Il y a actuellement 150 millions d’étrangers dans le monde à cause de guerres, coups d’Etat, catastrophes écologiques, famines ou simplement le fonctionnement normal de la production industrielle (destruction des campagnes et des forêts, licenciements de masse, etc). Tous ces facteurs composent une mosaïque d’oppression et de misère dans laquelle les effets de l’exploitation deviennent eux-mêmes des causes de souffrance et de déracinement, dans une spirale infinie qui rend hypocrite toute distinction entre “évacués”, “migrants”, “exilés”, “demandeurs d’asile”, “réfugiés”, “survivants”. Pensons à quel point les soi-disantes urgences écologiques (pénurie en eau, désertification, stérilité des champs) sont sociales : l’explosion d’une raffinerie de pétrole, unie à la destruction de toute autonomie locale sur laquelle elle a été construite, peut parfois changer le sort d’une population entière.

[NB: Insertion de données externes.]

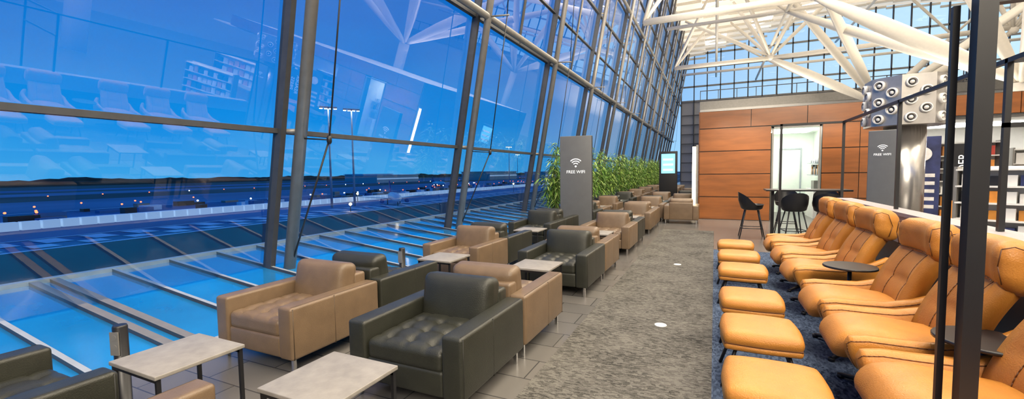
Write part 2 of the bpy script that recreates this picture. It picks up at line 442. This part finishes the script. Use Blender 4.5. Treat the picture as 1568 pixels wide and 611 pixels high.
# ---------------------------------------------------------------- roof trusses
m=MB()
tY=[-9.7,8.3,26.3,44.5]
def roofp(x,y): return (x,y,rz_(x)-.3)
for ti,y in enumerate(tY):
    cz=10.0 if y<40 else 11.2
    if y==8.3: cz=9.4
    xl=fx(cz)+.4
    nodes=[4.3,19.5]
    m.tube((xl,y,cz),(nodes[0],y,cz),.19,'pipe',seg=14); m.tube((nodes[0],y,cz),(nodes[1],y,cz+.3),.19,'pipe',seg=14); m.tube((nodes[1],y,cz+.3),(31,y,cz),.16,'pipe',seg=14)
    for nx in nodes:
        m.lathe([(.1,-.3),(.28,-.15),(.28,.15),(.1,.3)],'pipe',c=(nx,y,cz+.1),seg=14)
        for dx in (-7,-3,3,7): 
            m.tube((nx,y,cz+.1),roofp(nx+dx,y),.10,'pipe',rm=.17,seg=10)
        for dy in (-6,6):
            if y+dy<-11.5: continue
            m.tube((nx,y,cz+.1),roofp(nx-3,y+dy),.09,'pipe',rm=.15,seg=10); m.tube((nx,y,cz+.1),roofp(nx+3,y+dy),.09,'pipe',rm=.15,seg=10)
    cx=11.9; head=Vector((cx,y,5.0 if y<40 else 6.6))
    m.tube((cx,y,0),head,.38,'pipe',seg=18)
    for nx in nodes:
        m.tube(head,(nx,y,cz),.14,'pipe',rm=.36,seg=14)
    for nx in (4.3,19.5):
        for dy in (-9,9):
            if y+dy<-11.5: continue
            m.tube(head,(nx,y+dy,cz+2.2),.12,'pipe',rm=.28,seg=12)
            for ex in (-4,4): m.tube((nx,y+dy,cz+2.2),roofp(nx+ex,y+dy),.08,'pipe',rm=.12,seg=10)
    if y>20: m.tube(head,(4.3,y-18.2,cz),.12,'pipe',rm=.28,seg=12)
    m.tube((xl,y,cz),roofp(xl+3,y+4),.10,'pipe',rm=.14,seg=10)
    if y>0: m.tube((xl,y,cz),roofp(xl+3,y-4),.10,'pipe',rm=.14,seg=10)
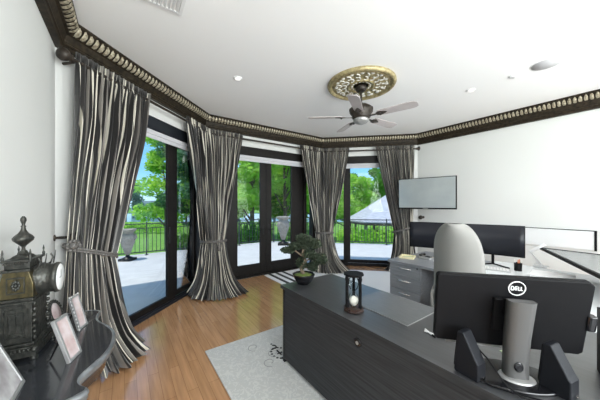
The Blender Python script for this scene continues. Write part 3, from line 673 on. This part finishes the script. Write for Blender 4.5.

Contrairement à ce que voudrait nous faire croire la propagande raciste, l’immigration implique seulement pour 17% le Nord riche et concerne tous les continents (en particulier l’Asie et l’Afrique) ; ce qui signifie que pour chaque pays pauvre il y en a un encore plus pauvre d’où fuient des migrants. La mobilisation totale imposée par l’économie et les Etats est un phénomène planétaire, une guerre civile non déclarée et sans frontière : des millions d’exploités errent dans l’enfer du paradis marchand, ballottés de frontières en frontières, enfermés dans des camps de réfugiés encerclés par la police et l’armée et gérés par les organisations dites de charité — complices dans les tragédies dont elles ne dénoncent pas les causes réelles dans le seul but de profiter des conséquences — entassés dans les “zones d’attentes” des aéroports ou dans les stades, enfermés dans des camps appelés “centri di permanenza temporanea”, et enfin emballés et expulsés dans l’indifférence la plus totale. À de nombreux égards, on peut dire que ces indésirables représentent notre réalité, et c’est aussi pour ça qu’ils nous effraient. L’immigré nous fait peur parce que nous voyons le reflet de notre misère dans la sienne, parce que dans son errance nous reconnaissons notre condition quotidienne : des individus de plus en plus étrangers dans ce monde et à eux-mêmes.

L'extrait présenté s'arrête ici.